Erwan Lecoeur : Vous êtes pourtant un partisan de l’émotion communautaire. Vous évoquiez la fête dans un programme électoral de 1977…

Serge Moscovici : Cela vaut quand le phénomène est dans un monde relativement perceptible pour les autres. Dans ces villes sur-massifiées, le monde n’est plus tellement perceptible. Et la fête a une autre signification que de jouir, dans la vie d’une société, d’une culture partagée. Elle est nécessaire. Un monde non émotif n’existe pas. Mais on regarde toujours les choses de manière très atomisée, chacun est dans sa boîte. Nous avons besoin d’un certain « ensauvagement »; non seulement l’aspect sensoriel, l’aspect affectif – qui actuellement est assez muet – mais aussi la pensée. J’ai vécu mon enfance à la campagne (en Bessarabie, Roumanie, NDLR) et j’ai toujours pensé qu’un paysan est un penseur, un artisan aussi ; c’est un type qui réfléchit. Ces possibilités de réflexion de quelqu’un sont enlevées. On nous dit toujours ce à quoi il faut qu’on réfléchisse. Par exemple, les gens parlent de la liberté ; mais on confond toujours la liberté avec la publicité.
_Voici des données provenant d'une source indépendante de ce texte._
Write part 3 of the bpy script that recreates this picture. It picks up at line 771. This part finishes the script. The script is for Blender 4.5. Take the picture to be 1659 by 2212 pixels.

Si je peux me montrer nu à la télévision, ça veut dire que je suis plus libre sexuellement… Or Dieu sait que la sexualité n’est pas un problème si simple dans l’espèce humaine. On confond la liberté avec la publicité, dans le sens où on met les choses en public. Un certain nombre de choses ne sont pas à présenter à tout le monde de la même manière, socialement, si l’on veut ; il faut qu’il y ait la possibilité d’une vie publique et d’une vie privée. C’est une donnée anthropologique, je ne connais pas de culture qui n’ait pas cette distinction. On doit se poser la question, car nous ne sommes pas des demi-dieux, nous ne pouvons pas tout faire par rapport au monde, à l’univers… Il faut se mettre dans une culture qui permette de fonctionner comme ça.

Erwan Lecoeur : Finalement, l’écologie, ce serait s’occuper de ces aspects-là de la société ?

Serge Moscovici : Oui. Et le fondement de l’écologie, c’est de créer une nouvelle forme de vie. Le but de l’écologie – et d’ailleurs c’est le rôle du mouvement, qui doit faire ces choses-là, -, c’est de créer, de penser, et de faire des expériences, pour avoir une nouvelle forme de vie.